--- START ---

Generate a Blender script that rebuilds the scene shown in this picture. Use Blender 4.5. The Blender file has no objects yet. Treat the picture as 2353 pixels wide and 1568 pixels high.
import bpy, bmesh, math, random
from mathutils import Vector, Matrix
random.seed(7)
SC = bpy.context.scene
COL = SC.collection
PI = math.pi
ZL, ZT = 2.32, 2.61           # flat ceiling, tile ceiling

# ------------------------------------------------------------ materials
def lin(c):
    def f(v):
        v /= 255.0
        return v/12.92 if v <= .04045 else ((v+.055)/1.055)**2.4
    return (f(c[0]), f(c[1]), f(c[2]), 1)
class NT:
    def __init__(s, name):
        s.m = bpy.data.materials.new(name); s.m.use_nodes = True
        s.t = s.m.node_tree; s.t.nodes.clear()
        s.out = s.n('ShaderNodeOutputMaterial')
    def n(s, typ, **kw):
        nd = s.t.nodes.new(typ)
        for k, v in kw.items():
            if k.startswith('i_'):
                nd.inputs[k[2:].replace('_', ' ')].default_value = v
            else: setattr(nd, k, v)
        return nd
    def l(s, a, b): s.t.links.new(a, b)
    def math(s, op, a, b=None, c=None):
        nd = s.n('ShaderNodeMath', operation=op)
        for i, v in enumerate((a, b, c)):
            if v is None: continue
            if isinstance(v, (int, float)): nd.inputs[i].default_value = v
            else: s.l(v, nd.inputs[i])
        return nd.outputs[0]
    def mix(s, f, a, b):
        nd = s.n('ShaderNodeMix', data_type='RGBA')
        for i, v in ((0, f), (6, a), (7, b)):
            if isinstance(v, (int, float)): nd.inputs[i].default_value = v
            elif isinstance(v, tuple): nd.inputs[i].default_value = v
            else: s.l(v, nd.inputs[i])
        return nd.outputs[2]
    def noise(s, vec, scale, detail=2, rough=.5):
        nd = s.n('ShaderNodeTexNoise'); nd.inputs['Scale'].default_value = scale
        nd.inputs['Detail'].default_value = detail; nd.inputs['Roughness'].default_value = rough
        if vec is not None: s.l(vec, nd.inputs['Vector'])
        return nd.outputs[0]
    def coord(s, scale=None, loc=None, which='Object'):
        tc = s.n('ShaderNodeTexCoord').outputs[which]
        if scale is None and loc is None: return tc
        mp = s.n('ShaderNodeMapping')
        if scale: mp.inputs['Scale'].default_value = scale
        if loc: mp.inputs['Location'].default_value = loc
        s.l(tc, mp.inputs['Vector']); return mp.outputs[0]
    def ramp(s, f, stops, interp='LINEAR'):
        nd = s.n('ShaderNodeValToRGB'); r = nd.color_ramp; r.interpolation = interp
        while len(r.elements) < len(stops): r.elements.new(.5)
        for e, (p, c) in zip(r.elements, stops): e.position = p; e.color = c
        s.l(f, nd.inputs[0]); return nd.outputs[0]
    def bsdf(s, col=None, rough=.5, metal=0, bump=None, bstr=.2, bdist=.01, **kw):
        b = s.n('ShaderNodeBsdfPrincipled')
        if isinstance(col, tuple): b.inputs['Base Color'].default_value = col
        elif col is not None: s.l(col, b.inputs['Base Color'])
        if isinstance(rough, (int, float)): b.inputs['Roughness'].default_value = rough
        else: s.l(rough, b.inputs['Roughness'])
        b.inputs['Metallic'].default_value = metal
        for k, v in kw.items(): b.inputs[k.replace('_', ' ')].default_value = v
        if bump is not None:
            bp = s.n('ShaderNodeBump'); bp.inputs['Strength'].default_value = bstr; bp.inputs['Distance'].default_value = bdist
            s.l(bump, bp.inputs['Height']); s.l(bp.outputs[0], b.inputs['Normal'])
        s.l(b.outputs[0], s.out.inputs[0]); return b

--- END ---

Beginning at the first line above, repeat exactly until the line containing "ZL, ZT = 2.32, 2.61", which is included.

* Exercise output:
Generate a Blender script that rebuilds the scene shown in this picture. Use Blender 4.5. The Blender file has no objects yet. Treat the picture as 2353 pixels wide and 1568 pixels high.
import bpy, bmesh, math, random
from mathutils import Vector, Matrix
random.seed(7)
SC = bpy.context.scene
COL = SC.collection
PI = math.pi
ZL, ZT = 2.32, 2.61           # flat ceiling, tile ceiling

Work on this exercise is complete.